NZD/USD price steadies near $0.565 as traders assess weak labor data

NZD/USD remains steady around 0.565 in early Wednesday trading after New Zealand’s employment data and China’s services PMI failed to provide a clear directional push. The New Zealand dollar initially shrugged off weaker domestic economic indicators, with traders instead focusing on U.S.-China tariff tensions and the U.S. Federal Reserve’s policy outlook.
China’s Caixin services PMI declined to 51 in January, down from 52.2 in December, missing market expectations of 52.3. As China is New Zealand’s largest trading partner, this slowdown in economic activity could dampen demand for New Zealand exports, potentially putting further pressure on the kiwi.
NZD/USD price dynamics (Oct 2024 - Feb 2025) Source: TradingView.
New Zealand’s labor market weakens, fueling rate cut expectations
New Zealand’s unemployment rate increased to 5.1% in Q4 2024, up from 4.8% in the prior quarter, marking the highest level since September 2020. The employment rate fell to 67.4%, and the underutilization rate edged up to 12.1%, signaling a weakening labor market. These figures reinforced speculation that the Reserve Bank of New Zealand (RBNZ) may introduce a 50 basis point rate cut later this month to stimulate economic growth.
Despite weak employment figures, the kiwi remained relatively stable as traders focused on China’s retaliatory tariffs and the broader risk-off sentiment stemming from ongoing trade tensions with the United States.
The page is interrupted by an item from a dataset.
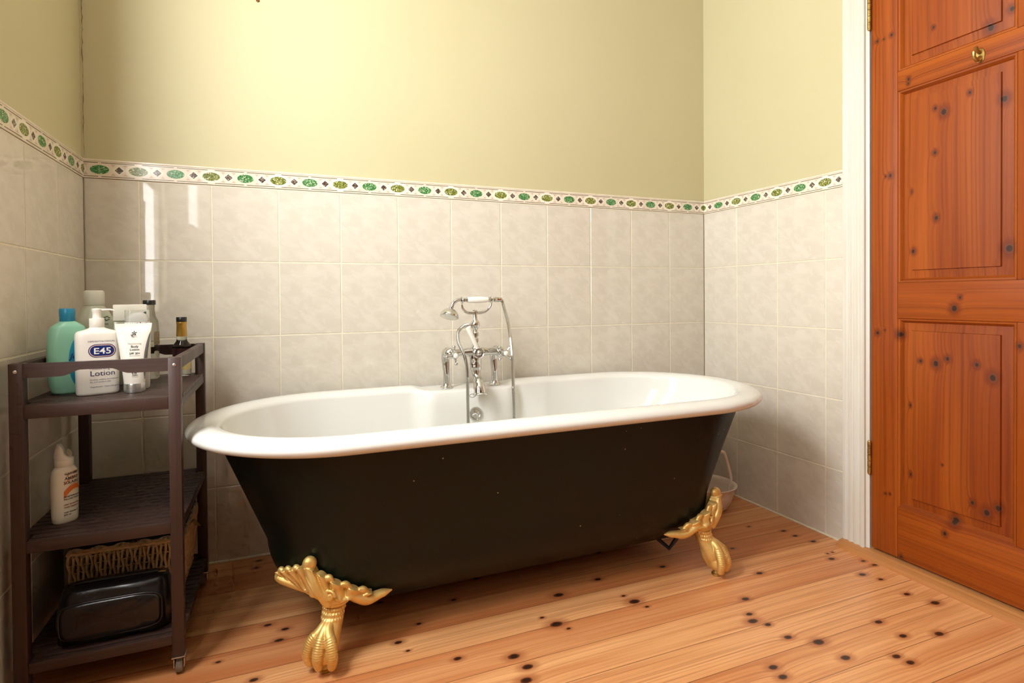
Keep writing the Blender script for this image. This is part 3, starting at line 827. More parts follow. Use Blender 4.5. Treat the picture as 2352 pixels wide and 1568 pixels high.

U.S. dollar outlook and trade tensions keep NZD/USD in focus
The U.S. dollar index (DXY) is under pressure for a third consecutive day, trading around 108, as investors weigh the impact of U.S. nonfarm payrolls (NFP) data set for release on Friday. Markets anticipate a slight slowdown in job growth, which could influence the Federal Reserve’s next policy move.
Meanwhile, China imposed 15% tariffs on U.S. coal and liquefied natural gas (LNG), alongside additional duties on crude oil and farm equipment. These measures were taken in response to Washington’s 10% tariff on Chinese imports, which went into effect on Tuesday. While U.S. President Donald Trump has hinted at upcoming discussions with China, the lack of a confirmed meeting has kept market sentiment cautious.
NZD/USD remains range-bound, with traders watching for further developments in U.S.-China trade talks and New Zealand’s interest rate outlook. A break above 0.5680 could open the door to further gains, while failure to hold support at 0.56 may push the pair toward 0.5530 - 0.55.
As previously discussed the kiwi dollar’s movement remains influenced by global risk sentiment, with tariff uncertainty and weak domestic data weighing on its outlook, while the Fed’s interest rate trajectory remains a key focus.